A novel direct reduction and alloying process for making additive manufacturing of titanium alloys greener

Abstract

Additive manufacturing (AM) is considered an energy-efficient alternative to conventional subtractive manufacturing of metals. However, the high embodied energy of the feed materials undermines the merits of energy saving in AM. Spherical Ti-6Al-4V alloy powder, widely used in AM, is commercially produced by atomizing Ti alloys made from the Kroll process. This production route incurs high energy consumption due to low yield, the energy required to melt and break the molten metal into fine particles and make the primary titanium metal. This paper presents a novel, energy-efficient pathway for directly fabricating spherical Ti-6Al-4V alloy powder from oxides.

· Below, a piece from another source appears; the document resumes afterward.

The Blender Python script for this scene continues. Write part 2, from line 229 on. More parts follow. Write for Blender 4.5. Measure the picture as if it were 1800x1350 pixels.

In this process, raw metal oxides are reduced to form fine Ti-6Al-4V alloy powder, which is then granulated, sintered, and deoxygenated to produce the low-oxygen spherical powder. The integrated process is called the direct reduction and alloying (DRA) process. Spherical Ti-6Al-4V alloy powders produced by this process have low interstitial impurities, controlled particle size distribution, homogeneous compositions, and excellent flowability for AM applications. Energy consumption analysis suggests that the DRA process has the potential to significantly reduce the energy consumption of producing titanium alloy feedstock, thereby improving the environmental impact of additive manufacturing.